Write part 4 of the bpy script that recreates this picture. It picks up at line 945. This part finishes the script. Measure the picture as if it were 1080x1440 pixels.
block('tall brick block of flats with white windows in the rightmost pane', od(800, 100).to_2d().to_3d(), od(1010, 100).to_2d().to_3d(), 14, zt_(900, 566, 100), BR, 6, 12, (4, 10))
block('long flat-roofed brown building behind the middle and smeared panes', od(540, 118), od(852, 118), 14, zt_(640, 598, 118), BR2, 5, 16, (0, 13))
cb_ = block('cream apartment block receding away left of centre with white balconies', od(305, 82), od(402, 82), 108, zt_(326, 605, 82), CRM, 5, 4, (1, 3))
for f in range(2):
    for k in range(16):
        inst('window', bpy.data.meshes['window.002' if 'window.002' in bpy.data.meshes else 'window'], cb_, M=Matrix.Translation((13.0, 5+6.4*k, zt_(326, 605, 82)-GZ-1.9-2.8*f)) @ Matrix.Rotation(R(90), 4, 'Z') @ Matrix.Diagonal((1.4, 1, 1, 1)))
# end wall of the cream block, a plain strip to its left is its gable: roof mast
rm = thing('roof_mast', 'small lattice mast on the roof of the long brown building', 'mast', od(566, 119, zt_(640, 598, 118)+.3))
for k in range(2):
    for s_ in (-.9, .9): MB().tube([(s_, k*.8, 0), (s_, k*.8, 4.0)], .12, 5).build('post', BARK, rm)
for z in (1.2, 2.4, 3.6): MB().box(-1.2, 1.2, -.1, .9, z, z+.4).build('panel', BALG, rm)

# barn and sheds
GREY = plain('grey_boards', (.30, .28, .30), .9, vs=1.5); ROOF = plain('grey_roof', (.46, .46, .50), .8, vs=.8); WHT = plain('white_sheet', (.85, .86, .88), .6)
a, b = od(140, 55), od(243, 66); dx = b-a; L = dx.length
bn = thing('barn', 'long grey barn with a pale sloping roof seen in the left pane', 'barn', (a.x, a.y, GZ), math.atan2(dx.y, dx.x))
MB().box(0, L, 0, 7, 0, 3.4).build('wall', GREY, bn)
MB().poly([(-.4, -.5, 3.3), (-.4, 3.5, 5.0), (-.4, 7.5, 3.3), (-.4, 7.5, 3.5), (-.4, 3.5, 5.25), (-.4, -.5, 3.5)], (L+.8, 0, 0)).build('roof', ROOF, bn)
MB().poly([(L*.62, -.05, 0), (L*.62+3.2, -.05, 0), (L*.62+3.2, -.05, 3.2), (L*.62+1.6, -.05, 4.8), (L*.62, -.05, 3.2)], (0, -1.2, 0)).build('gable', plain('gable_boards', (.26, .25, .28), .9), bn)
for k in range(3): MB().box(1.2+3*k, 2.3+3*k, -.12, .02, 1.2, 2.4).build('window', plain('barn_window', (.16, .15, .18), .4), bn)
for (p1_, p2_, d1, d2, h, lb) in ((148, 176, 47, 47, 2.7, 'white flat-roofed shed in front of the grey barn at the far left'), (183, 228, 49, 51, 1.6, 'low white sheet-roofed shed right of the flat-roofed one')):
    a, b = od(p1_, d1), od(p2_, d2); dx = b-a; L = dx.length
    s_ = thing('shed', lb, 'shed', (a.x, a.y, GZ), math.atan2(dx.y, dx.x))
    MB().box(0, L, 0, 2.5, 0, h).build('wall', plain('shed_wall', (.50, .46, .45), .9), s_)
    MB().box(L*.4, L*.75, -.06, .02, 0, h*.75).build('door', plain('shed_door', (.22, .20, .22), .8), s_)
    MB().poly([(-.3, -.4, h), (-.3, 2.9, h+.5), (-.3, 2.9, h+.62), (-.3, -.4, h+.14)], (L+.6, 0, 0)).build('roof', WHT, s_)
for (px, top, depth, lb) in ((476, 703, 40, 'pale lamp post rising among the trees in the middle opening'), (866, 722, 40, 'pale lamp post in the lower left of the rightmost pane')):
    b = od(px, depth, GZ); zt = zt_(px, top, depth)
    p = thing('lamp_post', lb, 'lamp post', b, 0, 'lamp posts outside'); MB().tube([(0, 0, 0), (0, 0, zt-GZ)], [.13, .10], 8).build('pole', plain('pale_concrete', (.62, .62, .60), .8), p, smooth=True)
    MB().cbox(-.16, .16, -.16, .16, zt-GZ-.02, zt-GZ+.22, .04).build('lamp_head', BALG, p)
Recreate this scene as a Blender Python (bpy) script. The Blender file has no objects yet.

..............................

TASK DIRECTIONS = Reply with nothing except the number of lines in the listing above that include "script".

OUTPUT FOR THIS TASK = 2